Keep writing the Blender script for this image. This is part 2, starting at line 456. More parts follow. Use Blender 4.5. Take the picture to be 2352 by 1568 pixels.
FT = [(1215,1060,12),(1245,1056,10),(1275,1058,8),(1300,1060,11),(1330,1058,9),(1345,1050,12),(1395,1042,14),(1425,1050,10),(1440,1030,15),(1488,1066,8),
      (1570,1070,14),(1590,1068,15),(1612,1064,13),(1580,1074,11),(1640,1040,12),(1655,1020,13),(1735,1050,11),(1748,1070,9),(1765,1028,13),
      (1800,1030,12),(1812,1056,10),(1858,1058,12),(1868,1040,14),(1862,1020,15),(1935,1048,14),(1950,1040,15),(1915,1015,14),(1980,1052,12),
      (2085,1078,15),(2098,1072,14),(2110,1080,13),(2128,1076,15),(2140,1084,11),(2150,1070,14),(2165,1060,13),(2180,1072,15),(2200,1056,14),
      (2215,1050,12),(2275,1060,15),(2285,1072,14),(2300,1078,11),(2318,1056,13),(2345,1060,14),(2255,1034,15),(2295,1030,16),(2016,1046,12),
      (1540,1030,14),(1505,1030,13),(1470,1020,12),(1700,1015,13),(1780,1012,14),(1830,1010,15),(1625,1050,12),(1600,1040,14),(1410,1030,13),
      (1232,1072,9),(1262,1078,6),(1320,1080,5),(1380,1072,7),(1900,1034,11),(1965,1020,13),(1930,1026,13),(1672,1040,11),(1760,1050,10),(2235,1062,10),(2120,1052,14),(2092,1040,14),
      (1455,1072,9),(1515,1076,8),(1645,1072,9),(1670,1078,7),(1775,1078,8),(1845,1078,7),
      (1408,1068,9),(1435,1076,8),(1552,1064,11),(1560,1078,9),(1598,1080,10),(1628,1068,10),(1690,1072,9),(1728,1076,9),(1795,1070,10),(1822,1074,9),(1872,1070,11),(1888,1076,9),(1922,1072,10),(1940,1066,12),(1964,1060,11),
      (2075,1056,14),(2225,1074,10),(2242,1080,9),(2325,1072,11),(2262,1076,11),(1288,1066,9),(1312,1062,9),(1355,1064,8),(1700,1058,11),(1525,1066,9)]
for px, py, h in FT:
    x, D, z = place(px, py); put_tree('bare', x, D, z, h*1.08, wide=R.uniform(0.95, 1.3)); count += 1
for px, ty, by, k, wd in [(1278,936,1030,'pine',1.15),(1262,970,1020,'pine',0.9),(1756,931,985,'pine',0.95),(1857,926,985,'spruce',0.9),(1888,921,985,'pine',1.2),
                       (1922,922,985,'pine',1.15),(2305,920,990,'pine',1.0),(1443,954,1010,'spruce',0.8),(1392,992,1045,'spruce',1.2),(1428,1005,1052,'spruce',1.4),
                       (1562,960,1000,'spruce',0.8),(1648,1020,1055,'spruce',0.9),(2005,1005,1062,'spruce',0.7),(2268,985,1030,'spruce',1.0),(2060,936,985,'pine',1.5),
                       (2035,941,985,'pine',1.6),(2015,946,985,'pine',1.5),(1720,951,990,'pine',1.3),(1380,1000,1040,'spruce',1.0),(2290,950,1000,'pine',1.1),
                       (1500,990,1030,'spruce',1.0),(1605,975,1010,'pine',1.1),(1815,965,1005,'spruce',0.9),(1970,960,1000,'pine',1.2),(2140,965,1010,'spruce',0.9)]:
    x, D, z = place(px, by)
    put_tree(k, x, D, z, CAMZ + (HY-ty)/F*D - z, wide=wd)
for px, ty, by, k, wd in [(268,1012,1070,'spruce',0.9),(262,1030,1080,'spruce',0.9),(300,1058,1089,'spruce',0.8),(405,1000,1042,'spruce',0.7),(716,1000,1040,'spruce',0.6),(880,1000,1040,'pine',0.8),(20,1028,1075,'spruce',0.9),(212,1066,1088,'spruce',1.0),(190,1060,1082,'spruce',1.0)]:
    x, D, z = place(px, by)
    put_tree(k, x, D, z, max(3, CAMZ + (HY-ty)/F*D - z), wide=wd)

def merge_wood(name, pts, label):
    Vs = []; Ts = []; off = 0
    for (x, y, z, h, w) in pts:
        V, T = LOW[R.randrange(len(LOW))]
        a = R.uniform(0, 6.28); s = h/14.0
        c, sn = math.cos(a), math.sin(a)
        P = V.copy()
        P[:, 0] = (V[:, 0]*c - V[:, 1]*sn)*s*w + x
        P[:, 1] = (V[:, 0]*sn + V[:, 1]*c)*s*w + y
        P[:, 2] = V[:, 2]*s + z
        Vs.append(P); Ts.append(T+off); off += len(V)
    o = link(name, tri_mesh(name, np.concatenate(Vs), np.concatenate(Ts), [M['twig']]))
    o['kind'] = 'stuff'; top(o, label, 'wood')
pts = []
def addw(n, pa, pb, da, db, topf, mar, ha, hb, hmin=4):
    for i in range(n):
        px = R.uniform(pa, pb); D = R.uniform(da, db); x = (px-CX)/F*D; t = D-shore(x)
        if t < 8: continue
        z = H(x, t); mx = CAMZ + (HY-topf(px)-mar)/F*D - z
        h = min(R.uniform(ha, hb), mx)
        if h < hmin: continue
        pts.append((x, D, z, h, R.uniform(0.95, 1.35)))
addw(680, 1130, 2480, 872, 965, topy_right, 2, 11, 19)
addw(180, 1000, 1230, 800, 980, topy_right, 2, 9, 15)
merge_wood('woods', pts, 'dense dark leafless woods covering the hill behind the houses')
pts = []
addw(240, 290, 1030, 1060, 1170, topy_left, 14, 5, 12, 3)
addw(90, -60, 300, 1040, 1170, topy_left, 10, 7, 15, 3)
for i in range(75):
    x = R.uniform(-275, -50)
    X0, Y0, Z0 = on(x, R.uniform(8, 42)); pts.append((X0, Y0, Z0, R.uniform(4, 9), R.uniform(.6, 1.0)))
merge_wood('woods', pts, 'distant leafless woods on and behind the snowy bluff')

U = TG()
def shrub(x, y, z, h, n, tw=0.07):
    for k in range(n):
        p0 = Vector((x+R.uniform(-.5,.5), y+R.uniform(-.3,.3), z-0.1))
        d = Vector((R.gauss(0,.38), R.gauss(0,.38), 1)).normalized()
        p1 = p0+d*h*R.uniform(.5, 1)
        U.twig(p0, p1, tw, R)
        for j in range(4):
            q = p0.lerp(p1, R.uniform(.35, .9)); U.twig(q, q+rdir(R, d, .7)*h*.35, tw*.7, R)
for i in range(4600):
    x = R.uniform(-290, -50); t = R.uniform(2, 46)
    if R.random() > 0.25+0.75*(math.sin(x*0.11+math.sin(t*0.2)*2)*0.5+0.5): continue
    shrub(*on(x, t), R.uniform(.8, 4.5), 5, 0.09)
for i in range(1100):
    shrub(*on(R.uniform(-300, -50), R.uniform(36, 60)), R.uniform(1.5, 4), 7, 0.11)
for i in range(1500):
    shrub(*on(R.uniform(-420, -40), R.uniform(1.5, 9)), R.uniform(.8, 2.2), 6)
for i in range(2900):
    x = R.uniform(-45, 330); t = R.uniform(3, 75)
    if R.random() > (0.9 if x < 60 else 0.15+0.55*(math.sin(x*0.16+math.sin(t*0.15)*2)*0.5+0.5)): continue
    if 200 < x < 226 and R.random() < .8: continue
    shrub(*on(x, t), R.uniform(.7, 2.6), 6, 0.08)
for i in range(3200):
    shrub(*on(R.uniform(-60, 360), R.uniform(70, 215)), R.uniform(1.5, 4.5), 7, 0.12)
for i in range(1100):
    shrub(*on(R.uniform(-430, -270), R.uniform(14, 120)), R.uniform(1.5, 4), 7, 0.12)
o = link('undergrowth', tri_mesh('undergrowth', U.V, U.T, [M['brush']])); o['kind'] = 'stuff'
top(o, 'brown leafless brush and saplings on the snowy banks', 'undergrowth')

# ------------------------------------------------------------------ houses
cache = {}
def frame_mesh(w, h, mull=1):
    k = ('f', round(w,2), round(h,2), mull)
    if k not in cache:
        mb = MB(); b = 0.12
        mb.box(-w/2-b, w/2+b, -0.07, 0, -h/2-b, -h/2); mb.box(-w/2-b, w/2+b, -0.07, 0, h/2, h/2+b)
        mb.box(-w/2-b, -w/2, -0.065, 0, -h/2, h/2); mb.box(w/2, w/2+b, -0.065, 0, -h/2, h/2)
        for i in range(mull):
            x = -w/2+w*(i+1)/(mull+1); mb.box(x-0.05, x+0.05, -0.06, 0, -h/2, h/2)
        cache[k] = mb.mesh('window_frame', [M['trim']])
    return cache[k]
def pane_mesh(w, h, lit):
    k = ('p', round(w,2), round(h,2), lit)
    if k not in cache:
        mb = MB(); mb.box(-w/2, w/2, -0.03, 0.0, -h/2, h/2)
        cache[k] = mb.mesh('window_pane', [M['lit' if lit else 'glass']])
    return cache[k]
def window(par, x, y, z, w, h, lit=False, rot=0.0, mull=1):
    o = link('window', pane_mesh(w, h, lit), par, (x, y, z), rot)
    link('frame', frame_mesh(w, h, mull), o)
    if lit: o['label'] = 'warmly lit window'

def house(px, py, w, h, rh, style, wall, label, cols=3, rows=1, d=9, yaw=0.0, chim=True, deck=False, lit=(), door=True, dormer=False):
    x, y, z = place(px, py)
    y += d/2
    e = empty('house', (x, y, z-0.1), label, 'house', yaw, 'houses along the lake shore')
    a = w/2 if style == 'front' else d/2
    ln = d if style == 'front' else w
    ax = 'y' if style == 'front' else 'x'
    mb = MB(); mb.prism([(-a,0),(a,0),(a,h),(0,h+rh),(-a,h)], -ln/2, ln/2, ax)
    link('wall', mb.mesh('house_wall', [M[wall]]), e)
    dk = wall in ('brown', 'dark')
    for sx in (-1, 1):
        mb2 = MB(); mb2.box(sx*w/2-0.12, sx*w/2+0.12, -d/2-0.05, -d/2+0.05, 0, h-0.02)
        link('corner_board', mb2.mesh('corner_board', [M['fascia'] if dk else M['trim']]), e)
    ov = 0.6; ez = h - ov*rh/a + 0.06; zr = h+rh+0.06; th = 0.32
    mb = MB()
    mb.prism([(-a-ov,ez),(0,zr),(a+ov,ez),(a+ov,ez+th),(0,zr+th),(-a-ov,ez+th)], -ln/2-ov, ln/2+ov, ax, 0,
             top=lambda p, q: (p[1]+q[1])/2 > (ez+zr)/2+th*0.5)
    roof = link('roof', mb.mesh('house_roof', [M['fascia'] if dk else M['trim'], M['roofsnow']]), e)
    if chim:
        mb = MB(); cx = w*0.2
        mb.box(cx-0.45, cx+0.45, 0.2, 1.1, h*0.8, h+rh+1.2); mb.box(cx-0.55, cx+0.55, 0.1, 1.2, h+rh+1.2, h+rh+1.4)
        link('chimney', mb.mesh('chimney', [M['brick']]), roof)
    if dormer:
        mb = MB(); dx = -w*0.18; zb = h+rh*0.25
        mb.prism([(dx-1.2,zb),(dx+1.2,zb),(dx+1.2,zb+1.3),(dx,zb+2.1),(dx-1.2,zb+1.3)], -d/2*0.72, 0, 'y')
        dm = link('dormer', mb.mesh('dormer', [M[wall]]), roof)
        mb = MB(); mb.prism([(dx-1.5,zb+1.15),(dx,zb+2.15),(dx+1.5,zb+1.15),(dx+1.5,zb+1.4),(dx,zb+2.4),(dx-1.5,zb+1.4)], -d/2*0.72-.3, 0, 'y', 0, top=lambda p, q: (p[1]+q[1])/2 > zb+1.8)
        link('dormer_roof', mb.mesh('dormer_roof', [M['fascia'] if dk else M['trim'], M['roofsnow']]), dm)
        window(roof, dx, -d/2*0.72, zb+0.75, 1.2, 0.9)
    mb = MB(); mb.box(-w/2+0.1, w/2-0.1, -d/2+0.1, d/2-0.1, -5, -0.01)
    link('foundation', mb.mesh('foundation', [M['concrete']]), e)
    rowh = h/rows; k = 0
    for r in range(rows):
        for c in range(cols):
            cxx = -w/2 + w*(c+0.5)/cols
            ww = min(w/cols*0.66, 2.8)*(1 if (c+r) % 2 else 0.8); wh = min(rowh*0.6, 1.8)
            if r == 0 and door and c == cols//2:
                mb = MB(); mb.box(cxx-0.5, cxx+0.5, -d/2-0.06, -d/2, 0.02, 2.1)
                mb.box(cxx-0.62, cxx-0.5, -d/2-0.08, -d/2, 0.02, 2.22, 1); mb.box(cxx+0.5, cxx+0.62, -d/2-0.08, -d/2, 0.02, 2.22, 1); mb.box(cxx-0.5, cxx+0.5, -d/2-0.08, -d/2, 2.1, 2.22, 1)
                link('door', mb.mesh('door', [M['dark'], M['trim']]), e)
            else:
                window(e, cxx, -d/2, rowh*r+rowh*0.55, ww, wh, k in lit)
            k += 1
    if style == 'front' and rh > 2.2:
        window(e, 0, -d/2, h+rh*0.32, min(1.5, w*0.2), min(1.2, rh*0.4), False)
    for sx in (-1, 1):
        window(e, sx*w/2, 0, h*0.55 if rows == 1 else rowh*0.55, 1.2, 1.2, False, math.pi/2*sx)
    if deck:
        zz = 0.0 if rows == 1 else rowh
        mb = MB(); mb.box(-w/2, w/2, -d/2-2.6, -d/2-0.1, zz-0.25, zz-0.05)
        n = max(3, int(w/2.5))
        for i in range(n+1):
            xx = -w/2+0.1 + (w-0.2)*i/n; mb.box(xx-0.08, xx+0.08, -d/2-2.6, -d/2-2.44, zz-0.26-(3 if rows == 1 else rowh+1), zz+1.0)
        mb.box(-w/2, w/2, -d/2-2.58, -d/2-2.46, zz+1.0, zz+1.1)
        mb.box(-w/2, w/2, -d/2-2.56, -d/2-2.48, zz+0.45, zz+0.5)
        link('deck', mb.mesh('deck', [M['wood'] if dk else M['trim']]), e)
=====
* [What to work on]
Reproduce the lines exactly, from the line that contains "[M['brush']])); o['kind'] = 'stuff'" through the line that contains "top(o, 'brown leafless", and nothing more.

* [Expected answer]
o = link('undergrowth', tri_mesh('undergrowth', U.V, U.T, [M['brush']])); o['kind'] = 'stuff'
top(o, 'brown leafless brush and saplings on the snowy banks', 'undergrowth')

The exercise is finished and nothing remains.